今回は、前回に引き続き、柏市への思いについてお話させて頂きたいと思います。
私が子どもの頃、手賀沼は「日本一汚い沼」と言われ、昭和49年以降、実に27年間連続で、全国の湖沼の中でワースト1の汚れ(※COD(化学的酸素要求量)の値)を記録するという状況でした。
今でも、私が子どもの頃に母が、「絶対に手賀沼に近づいてはダメ」と言っていたのをよく覚えています。当時の手賀沼は死んだ魚やゴミなどで溢れていて近づくだけでひどい悪臭がしましたので、そもそもそこで遊ぼうという気持ちさえ湧きませんでした。
こうした状況が、地域の皆様のご努力によって大きく変わりました。その結果、今では手賀沼でトライアスロン大会を開けるまでに状況が改善しています。
第一に、国が主体となって行った平成12年の「北千葉導水路」の本格稼働です。これにより、利根川の水を手賀沼に注水することで、手賀沼の水質の大幅な改善が図られました。
第二に、千葉県が主体となって行った手賀沼の「ヘドロ浚渫事業」です。手賀沼の底に溜まったヘドロを沼の外に掻き出すことで、水質悪化の原因となっている物質を除去することができました。
そして第三に、地域の皆様による長年の手賀沼周辺のゴミ拾いに係るご努力です。沼の周辺で捨てられるゴミには、ビン、缶、ペットボトルといった日常生活のゴミに留まらず、タイヤや漁業用の網、鉄パイプ、大型の布といった様々なものがあります。こうしたものを地域の方々が定期的に清掃することで、徐々に手賀沼の周辺からゴミがなくなっていきました。

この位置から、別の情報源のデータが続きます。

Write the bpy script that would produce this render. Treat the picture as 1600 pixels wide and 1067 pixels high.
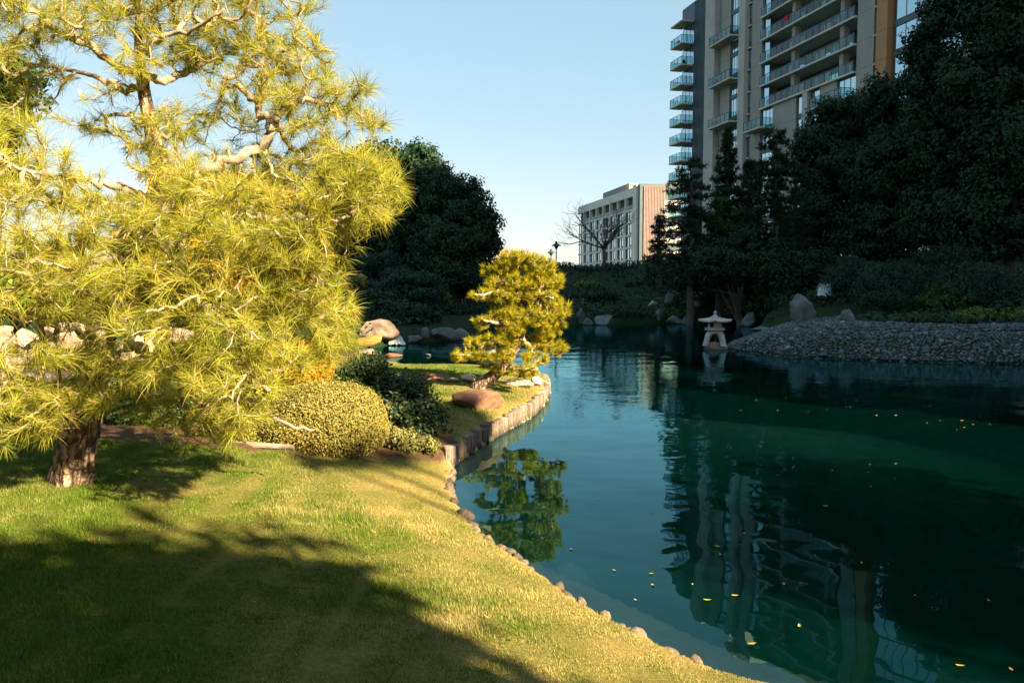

柏市で生まれた私にとって、手賀沼は柏市を代表する自然の一つです。そして、多くの柏市民は、手賀沼と聞くだけで、「日本一汚い沼から生まれ変わった大事な沼」という感覚を覚えるのではないかと思います。これからも、私たちの誇りであり、カシワニのすみかでもある美しい手賀沼を守り抜いていきたい。そのために、生分解性プラスチックの普及・推進を始めとする環境政策にも、しっかりと取り組んで参ります。